11. Peck, Twenty Years of the Republic, quoted by A.M. Arnett.
12. In 1870 there were 19,349 establishments in eleven leading branches of manufacture. In 1900 only 11,193 (Algie Martin Simons, Class Struggles in America).
13. Donnelly wrote of Bryan: “We put him to school and he ended up by stealing the schoolbooks.”
14. Wheat went up from 64 to 82 cents a bushel in 1896. This might have been a factor contributing to political moderation.
15. It is written up extremely well in Matthew Josephson’s The Politicos.
16. The Trade Unions and the Populist Party, in Science and Society, Spring 1944.
17. Tom Watson, Agrarian Rebel by C. Vann Woodward.
18. E.Q. Hawk, Economic History of the South.

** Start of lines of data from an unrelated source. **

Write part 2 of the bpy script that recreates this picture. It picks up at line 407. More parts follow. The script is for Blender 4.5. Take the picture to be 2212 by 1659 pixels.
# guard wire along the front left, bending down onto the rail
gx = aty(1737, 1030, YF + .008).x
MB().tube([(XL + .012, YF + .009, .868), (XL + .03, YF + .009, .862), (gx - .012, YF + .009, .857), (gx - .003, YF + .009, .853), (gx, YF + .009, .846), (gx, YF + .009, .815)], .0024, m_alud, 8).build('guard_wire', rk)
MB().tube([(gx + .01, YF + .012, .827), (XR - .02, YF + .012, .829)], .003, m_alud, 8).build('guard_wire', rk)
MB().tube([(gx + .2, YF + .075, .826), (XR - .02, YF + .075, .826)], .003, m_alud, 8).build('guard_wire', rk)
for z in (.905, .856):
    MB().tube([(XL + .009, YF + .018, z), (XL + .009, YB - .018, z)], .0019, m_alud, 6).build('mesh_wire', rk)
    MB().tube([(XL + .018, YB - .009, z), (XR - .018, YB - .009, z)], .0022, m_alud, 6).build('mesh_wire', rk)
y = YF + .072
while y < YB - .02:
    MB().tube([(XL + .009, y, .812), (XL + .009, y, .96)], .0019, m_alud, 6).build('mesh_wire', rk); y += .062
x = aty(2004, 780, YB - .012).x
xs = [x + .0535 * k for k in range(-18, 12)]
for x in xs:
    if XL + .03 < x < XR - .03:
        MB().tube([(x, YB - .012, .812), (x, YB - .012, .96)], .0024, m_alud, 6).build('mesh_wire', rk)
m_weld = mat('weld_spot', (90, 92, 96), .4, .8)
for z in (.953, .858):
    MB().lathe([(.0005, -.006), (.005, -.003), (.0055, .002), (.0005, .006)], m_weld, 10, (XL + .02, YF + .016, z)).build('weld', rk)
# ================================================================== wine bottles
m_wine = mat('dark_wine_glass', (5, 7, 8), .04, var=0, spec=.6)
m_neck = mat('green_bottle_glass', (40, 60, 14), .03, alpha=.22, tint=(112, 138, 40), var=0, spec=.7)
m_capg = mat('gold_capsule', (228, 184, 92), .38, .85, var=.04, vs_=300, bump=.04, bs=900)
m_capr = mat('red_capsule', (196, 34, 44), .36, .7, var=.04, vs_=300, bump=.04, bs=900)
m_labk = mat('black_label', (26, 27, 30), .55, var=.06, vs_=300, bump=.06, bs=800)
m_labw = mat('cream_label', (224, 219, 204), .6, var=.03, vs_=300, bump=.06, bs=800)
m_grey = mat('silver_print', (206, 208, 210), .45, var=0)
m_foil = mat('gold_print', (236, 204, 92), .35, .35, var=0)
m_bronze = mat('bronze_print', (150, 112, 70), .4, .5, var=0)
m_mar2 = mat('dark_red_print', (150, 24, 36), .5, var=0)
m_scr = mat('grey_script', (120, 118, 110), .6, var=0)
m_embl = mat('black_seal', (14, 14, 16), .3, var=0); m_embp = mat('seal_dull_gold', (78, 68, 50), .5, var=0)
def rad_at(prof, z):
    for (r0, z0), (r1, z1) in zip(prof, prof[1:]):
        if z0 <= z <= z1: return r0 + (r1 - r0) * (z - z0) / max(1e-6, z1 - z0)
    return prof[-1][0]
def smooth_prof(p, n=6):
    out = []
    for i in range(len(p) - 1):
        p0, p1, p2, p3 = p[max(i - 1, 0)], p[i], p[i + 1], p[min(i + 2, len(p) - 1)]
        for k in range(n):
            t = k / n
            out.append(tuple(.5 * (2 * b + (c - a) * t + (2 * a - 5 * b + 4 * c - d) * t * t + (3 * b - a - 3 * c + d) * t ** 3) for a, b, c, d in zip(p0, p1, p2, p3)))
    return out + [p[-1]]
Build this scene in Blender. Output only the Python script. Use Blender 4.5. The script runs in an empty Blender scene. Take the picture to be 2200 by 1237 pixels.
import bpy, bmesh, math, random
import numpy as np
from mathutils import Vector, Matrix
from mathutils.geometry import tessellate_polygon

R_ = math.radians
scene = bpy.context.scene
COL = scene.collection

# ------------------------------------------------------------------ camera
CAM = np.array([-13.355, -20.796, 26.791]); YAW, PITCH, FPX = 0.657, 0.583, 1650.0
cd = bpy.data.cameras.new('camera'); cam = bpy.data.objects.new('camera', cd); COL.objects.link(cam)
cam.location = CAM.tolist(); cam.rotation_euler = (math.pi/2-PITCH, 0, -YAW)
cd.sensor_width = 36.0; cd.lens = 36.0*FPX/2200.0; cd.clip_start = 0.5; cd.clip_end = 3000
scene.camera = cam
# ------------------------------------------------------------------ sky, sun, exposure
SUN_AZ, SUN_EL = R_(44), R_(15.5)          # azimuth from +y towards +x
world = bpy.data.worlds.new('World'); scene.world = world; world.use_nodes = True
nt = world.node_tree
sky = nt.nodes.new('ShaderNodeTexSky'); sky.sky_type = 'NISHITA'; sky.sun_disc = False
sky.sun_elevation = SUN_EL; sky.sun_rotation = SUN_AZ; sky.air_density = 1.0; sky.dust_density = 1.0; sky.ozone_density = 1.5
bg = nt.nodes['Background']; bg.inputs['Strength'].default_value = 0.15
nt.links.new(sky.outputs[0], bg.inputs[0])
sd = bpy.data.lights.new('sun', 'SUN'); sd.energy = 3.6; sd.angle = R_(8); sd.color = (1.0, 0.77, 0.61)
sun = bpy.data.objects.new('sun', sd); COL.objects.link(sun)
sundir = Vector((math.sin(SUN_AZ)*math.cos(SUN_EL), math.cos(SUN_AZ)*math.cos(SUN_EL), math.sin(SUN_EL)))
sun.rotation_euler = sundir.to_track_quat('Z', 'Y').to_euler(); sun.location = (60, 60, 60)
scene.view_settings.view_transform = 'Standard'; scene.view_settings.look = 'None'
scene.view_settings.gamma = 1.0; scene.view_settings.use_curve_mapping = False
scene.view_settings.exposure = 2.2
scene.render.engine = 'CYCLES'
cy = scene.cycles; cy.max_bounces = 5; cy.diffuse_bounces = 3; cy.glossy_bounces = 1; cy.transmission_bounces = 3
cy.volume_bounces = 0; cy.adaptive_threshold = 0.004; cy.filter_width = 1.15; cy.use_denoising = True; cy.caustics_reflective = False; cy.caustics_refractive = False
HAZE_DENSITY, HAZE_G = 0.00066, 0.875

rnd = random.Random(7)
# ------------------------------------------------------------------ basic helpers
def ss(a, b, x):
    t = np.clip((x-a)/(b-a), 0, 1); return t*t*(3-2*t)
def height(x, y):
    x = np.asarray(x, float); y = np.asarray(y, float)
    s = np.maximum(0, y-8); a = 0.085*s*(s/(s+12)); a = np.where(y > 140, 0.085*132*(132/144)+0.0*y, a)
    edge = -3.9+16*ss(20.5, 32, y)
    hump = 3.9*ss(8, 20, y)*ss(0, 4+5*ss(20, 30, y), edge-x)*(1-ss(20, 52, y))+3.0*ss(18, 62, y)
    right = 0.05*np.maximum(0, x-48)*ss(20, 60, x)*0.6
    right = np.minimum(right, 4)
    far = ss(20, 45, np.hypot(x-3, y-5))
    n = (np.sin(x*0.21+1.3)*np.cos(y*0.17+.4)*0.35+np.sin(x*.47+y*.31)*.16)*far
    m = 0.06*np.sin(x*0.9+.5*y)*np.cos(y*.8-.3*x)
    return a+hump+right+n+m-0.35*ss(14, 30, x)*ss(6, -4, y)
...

19. The history of Populism would not be complete without a note about its historians, particularly the Stalinist Anna Rochester. It is no surprise that the bourgeois historians, in the main, treat the subject dryly, academically and empirically. Judging from their interpretation, the Southern historians are simply wallowing in the post-Populist anti-Negro reaction. But the political conclusions of Anna Rochester are so wretchedly confusing that one can only pity the poor reader. On one hand, she points out that Populism failed because it attacked some of the evils of capitalism, but not capitalism itself. Then we are told that we must support the war to defend the gains made by the Populist movement. This is followed by some paeans to the Soviet Union. Finally, the germ of wisdom emerges. The American people are still too deeply under Populist traditions and influence to want socialism. Rochester’s devious political mischief is its vicious purpose. The advancing American working class is to be dragged back to the vain Populist efforts of fifty years ago. More correct is the conclusion reached by A.M. Arnett, that perhaps “reform is racing with catastrophe.” The “catastrophe” is, of course, the social revolution.